▶ [AIM OF THE EXERCISE]:
The exercise asks you to copy every line below in which "from" appears.

▶ [EXTRACTED DATA]:
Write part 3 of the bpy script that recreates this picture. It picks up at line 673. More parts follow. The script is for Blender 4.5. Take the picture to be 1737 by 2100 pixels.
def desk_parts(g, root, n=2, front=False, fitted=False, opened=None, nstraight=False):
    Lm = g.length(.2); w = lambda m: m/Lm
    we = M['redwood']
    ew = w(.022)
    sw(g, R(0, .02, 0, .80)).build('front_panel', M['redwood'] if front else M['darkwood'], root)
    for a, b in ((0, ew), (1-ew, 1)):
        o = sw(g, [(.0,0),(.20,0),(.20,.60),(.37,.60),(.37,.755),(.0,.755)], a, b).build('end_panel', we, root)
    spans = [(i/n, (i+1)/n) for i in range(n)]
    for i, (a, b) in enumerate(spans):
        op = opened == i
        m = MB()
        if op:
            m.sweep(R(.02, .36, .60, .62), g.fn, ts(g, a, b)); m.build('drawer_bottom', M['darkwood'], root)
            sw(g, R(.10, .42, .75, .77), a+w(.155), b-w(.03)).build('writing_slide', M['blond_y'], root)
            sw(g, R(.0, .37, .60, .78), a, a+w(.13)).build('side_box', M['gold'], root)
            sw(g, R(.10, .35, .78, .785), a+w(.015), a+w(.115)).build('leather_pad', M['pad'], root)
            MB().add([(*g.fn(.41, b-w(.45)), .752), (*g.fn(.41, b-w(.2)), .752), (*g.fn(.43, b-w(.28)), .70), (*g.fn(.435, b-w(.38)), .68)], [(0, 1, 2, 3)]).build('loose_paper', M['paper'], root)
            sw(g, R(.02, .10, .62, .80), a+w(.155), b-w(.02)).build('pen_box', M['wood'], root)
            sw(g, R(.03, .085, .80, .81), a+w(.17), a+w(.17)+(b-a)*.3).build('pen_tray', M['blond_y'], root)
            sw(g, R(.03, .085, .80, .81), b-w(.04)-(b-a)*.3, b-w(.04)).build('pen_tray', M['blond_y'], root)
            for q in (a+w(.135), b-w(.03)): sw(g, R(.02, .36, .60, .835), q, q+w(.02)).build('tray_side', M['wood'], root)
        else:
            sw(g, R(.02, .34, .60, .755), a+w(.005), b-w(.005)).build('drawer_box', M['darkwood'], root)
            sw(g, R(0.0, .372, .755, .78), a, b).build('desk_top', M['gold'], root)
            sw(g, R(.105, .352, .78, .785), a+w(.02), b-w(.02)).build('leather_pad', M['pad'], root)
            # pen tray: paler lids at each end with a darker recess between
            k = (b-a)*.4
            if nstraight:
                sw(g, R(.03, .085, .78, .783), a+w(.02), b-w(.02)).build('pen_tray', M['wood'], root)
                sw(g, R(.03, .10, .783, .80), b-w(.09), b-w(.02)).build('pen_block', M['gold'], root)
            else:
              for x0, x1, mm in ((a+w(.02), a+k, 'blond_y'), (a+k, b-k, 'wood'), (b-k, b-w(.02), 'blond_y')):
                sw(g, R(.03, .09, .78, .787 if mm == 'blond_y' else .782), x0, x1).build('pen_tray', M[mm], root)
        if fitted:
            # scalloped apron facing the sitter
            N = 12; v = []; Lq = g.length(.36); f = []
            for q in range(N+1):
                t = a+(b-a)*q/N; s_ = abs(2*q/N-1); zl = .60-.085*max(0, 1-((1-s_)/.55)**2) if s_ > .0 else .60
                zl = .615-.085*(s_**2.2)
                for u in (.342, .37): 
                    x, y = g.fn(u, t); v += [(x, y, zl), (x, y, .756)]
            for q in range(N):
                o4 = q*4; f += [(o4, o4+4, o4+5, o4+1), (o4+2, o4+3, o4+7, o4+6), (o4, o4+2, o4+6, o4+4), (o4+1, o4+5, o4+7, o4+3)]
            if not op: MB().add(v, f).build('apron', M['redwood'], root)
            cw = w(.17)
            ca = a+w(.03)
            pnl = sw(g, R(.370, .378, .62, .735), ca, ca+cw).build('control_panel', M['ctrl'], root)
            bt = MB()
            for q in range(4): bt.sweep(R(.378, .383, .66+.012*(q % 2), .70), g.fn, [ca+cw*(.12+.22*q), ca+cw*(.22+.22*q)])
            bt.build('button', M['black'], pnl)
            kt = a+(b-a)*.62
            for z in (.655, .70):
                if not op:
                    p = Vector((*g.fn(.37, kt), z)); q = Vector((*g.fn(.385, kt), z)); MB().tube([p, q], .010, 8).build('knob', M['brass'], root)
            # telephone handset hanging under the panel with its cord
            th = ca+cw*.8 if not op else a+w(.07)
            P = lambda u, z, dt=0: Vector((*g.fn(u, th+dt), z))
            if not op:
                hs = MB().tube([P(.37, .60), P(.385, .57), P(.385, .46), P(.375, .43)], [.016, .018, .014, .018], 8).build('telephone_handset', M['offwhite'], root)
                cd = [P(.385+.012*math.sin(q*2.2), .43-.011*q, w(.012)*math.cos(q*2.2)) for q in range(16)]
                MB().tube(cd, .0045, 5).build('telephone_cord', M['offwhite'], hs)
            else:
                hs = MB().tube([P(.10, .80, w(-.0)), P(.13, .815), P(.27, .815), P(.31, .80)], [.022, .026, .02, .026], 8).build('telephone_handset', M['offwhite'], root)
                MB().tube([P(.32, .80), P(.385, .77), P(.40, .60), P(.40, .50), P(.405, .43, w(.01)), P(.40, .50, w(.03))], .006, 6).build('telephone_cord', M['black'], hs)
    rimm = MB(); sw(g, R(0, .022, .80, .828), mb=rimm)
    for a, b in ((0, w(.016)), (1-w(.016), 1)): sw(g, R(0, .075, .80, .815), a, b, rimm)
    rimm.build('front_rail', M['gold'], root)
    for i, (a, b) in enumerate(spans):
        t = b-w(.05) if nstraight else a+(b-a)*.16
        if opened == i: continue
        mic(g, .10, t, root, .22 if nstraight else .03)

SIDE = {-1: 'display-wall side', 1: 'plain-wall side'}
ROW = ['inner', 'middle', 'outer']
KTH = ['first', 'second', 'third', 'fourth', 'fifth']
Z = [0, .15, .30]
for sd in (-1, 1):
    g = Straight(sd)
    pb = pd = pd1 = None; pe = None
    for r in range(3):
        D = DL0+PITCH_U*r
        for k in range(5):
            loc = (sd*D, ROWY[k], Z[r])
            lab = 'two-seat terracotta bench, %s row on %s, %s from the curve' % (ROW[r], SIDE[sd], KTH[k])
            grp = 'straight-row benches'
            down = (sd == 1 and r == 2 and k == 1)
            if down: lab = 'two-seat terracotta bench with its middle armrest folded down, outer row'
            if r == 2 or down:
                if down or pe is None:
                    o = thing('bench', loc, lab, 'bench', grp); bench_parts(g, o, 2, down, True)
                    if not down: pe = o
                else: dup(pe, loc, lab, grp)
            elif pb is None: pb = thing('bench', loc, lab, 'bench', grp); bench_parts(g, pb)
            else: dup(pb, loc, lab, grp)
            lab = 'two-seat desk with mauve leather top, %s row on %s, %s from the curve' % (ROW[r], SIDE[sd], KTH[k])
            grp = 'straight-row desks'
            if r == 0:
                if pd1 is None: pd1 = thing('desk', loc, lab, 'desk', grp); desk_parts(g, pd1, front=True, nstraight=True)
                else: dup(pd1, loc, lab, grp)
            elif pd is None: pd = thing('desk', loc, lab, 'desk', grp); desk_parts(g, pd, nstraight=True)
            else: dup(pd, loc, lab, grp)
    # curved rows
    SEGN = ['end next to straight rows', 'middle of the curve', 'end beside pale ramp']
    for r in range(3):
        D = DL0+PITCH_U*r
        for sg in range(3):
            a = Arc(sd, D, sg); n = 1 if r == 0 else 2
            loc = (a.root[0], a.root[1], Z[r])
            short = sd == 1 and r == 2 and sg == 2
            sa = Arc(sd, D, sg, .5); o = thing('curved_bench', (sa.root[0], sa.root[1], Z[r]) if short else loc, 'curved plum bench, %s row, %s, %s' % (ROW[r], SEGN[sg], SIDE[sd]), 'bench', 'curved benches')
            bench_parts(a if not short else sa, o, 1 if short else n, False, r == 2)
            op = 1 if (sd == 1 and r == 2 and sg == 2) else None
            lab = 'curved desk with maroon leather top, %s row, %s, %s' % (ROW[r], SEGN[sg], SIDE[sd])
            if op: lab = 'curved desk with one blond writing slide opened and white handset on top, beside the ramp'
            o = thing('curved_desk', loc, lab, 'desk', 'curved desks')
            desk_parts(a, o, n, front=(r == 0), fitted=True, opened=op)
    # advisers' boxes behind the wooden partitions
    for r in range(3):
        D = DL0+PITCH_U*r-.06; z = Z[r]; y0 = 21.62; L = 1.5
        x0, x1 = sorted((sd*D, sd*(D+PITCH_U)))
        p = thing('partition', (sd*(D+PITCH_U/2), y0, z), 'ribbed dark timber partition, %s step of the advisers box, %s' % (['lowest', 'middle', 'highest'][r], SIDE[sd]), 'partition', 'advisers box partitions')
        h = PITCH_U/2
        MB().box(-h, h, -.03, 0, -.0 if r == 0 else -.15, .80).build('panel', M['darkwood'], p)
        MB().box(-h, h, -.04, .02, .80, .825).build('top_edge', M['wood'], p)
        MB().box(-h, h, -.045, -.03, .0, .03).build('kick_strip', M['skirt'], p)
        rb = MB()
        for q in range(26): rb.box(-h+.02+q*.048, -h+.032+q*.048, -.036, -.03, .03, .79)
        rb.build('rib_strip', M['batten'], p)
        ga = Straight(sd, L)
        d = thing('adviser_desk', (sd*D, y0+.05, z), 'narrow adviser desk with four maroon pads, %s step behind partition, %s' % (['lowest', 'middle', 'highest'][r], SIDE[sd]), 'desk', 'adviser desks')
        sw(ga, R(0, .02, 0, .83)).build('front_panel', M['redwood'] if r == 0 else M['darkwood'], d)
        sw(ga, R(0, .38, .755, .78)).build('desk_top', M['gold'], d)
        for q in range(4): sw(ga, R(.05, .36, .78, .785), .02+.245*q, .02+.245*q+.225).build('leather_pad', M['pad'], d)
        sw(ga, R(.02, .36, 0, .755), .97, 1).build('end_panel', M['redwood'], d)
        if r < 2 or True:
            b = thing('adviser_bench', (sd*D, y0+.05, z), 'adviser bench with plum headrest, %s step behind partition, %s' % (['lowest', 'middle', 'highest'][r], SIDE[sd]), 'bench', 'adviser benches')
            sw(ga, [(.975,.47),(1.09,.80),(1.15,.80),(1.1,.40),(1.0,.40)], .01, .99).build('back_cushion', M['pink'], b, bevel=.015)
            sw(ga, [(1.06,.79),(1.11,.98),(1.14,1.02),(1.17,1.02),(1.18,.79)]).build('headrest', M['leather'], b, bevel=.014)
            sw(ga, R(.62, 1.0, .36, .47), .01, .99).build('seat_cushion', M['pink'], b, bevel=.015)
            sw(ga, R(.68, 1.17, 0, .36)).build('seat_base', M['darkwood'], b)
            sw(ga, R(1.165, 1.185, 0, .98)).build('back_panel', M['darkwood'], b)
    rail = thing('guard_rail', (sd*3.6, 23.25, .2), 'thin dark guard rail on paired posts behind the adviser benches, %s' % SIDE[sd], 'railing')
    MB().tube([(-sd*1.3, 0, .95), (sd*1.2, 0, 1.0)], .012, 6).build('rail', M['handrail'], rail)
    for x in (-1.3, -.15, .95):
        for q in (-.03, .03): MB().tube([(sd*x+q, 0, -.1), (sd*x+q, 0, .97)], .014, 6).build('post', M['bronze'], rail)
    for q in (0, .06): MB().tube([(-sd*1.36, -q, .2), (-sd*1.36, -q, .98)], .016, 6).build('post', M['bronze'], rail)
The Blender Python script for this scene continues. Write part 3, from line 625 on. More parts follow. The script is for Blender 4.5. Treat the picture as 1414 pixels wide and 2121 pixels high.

▶ [EXERCISE ANSWER]:
            lab = 'two-seat terracotta bench, %s row on %s, %s from the curve' % (ROW[r], SIDE[sd], KTH[k])
            lab = 'two-seat desk with mauve leather top, %s row on %s, %s from the curve' % (ROW[r], SIDE[sd], KTH[k])
The Blender Python script for this scene continues. Write part 3, from line 625 on. More parts follow. The script is for Blender 4.5. Treat the picture as 1414 pixels wide and 2121 pixels high.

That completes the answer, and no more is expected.